Prove that $3^n>n^4$ if $n\geq8$

Question

Proving that $3^n>n^4$ if $n\geq8$

I tried mathematical induction start from $n=8$ as the base case, but I'm stuck when I have to use the fact that the statement is true for $n=k$ to prove $n=k+1$. Any ideas?

Thanks!

Answer 1

HINT: Show that if $k\ge 8$, then

$$3\ge\left(\frac{k+1}k\right)^4=\left(1+\frac1k\right)^4\;.$$

When you go from $k$ to $k+1$, you’re multiplying $3^k$ by $3$, and you’re multiplying $k^4$ by $\left(\frac{k+1}k\right)^4$.

Answer 2

Hint:

Look at $(n+1)^4=n^4+4n^3+6n^2+4n+1$.

Notice that $4n^3 +6n^2\leq (n/2)n^3+n^3\leq n^4/2+n^4/2=n^4$

and $4n+1\leq n^4$.

Thus you get $(n+1)^4\leq n^4+n^4+n^4$.

Now what? (You should be able to take it from here.)

Answer 3

You want to show $3^n>n^4$. This i.e. to showing $e^{n\ln3}>e^{4\ln n}$. This means you want to show $n\ln 3>4\ln n$. It suffices to show $\frac{n}{\ln n }>\frac{4}{\ln 3}$. Since $\frac{8}{\ln 8}>\frac{4}{\ln 3}$ and since $f(x)=\frac{x}{\ln x}$ has a positive first derivative for $x\geq 8$, the result follows.

Answer 4

First show the base case.

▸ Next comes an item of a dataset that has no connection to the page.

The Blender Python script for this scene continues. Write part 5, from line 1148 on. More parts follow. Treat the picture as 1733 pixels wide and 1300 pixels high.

Then assume $3^k>k^4$. Hence, $3^{k+1}=3*3^k>3k^4>(k+1)^4$

Answer 5

It can be proved by induction. The n+1 can be solved in the following way (assuming the claim is correct for n): need to be prove $3^{n+1}\geq (n+1)^4$. but we assumed that $3^n\geq n^4$ so the claim also can be written as $3*3^n\geq3*n^4\geq(n+1)^4$ but taking the 4th square on each side (both sides are non-negative), $3^\frac{1}{4}n\geq n+1\rightarrow 0.31n\geq 1$ which is correct since we prove the claim for $n\geq 8$.